Orange County wants Circuit Court Judge Daniel R. Bouton to dismiss a challenge of an Aug. 25 decision to approve the 138,000-square-foot supercenter within one mile of the Wilderness Battlefield.

Bouton did not indicate when he would rule.

Preservationists and some local residents contend the retail center will bring more commerce, traffic and pollution to the gateway of what is considered one of the nation’s most hallowed Civil War sites.

Confederate Gen. Robert E. Lee and his union counterpart, Ulysses S. Grant, first met in battle at the Wilderness, where 180,000 soldiers fought and 26,000 were killed or injured 146 years ago.

More than 250 historians, celebrities such as actor Robert Duvall and Civil War preservationists have spoken out against the store and its possible impact on the battlefield.
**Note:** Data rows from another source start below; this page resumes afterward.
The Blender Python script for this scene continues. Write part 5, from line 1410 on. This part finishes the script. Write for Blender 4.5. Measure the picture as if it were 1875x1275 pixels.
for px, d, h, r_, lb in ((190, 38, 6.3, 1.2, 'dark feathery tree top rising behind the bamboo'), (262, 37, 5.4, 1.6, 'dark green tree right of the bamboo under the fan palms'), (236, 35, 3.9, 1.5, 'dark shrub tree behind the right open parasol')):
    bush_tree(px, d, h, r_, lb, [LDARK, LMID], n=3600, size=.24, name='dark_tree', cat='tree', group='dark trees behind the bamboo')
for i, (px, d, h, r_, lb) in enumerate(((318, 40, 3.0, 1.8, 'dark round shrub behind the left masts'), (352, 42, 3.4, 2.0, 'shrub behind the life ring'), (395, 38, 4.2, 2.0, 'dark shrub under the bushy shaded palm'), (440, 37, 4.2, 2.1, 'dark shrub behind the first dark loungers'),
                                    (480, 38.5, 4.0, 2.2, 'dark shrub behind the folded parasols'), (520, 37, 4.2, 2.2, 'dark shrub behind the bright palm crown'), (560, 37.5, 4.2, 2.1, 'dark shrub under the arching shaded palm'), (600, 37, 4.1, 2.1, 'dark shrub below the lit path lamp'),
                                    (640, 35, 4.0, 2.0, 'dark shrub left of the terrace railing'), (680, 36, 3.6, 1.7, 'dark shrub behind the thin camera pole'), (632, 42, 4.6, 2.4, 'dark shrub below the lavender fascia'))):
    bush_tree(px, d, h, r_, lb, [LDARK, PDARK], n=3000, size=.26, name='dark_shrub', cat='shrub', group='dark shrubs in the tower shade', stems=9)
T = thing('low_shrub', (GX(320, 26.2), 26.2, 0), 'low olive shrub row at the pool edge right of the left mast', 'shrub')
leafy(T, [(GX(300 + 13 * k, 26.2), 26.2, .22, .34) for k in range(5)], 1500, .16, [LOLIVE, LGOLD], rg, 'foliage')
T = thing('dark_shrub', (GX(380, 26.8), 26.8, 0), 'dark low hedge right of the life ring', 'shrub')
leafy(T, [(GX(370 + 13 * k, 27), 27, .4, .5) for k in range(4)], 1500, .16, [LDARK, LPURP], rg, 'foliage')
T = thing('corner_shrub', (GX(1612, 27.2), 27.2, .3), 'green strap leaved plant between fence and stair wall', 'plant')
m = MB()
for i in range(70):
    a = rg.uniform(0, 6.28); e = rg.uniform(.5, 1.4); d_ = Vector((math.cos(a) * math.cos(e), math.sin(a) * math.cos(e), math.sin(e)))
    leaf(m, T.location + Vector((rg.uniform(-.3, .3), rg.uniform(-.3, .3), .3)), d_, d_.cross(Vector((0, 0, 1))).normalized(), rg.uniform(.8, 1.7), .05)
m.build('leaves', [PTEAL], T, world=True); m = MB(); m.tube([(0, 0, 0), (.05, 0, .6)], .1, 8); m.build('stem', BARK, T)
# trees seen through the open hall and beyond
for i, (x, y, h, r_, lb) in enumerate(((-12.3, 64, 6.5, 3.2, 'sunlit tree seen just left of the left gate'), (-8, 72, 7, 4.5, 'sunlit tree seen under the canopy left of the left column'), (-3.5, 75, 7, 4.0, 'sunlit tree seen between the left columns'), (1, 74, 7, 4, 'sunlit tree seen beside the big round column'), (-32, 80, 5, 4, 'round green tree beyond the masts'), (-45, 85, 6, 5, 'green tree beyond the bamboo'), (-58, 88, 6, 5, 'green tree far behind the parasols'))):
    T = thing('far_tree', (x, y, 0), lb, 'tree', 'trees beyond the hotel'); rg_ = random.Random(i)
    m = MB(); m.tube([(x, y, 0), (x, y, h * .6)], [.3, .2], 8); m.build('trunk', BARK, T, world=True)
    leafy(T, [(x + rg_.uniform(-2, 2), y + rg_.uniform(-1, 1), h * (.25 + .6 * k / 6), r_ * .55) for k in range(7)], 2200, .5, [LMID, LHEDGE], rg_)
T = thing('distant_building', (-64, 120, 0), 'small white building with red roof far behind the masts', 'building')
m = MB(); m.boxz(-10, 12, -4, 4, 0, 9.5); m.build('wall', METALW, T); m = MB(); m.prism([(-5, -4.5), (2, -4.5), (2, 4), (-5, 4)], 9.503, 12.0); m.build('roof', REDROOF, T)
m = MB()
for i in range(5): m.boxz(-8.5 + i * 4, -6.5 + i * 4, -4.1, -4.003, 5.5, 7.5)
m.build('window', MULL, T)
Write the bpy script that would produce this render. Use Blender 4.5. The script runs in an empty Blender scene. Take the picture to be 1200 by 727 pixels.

The store would be outside the limits of the protected national park but within an area where troops prepared for battle, marched, and died of their injuries.

Walmart and its supporters have said the store would be in a commercial zone that’s already crowded with small retail outlets, and it would provide tax revenues and jobs in this rural county of approximately 15,000.

The National Trust for Historic Preservation, along with six residents who live within three miles or less of the Walmart site and a group that maintains a historic estate on the battlefield, argue that the county Board of Supervisors ignored or rejected the assistance of historians and other preservation experts and brushed aside their concerns when it approved the special use permit for Walmart.

Wednesday’s hearing focused primarily on the county’s argument the case has no merit and should be dismissed.

An attorney for the county, Sharon Pandak, questioned whether any of the plaintiffs have legal standing to bring the lawsuit, which would require them to prove they would be harmed by the county’s decision.

She noted, for instance, that many live in subdivisions built upon areas of the Wilderness Battlefield.

Pandak argued that it’s not enough for the plaintiffs to claim they would be harmed because they would be able to see the Walmart once it is built.

The plaintiffs’ lawyer said Pandak was trying to set an unrealistic bar for their claim.

“She argues for a standing that no one could ever meet,” argued Robert D. Rosenbaum, representing the trust and the residents.

The arguments also went into whether a Planning Commission vote was valid, the statutory obligations of supervisors, and estimates of how many vehicles the store would draw daily.

Rosenbaum wants the judge to declare the supervisors’ vote “unlawful and invalid” and to block any further county action on Walmart’s site plan. Construction has not begun at the site.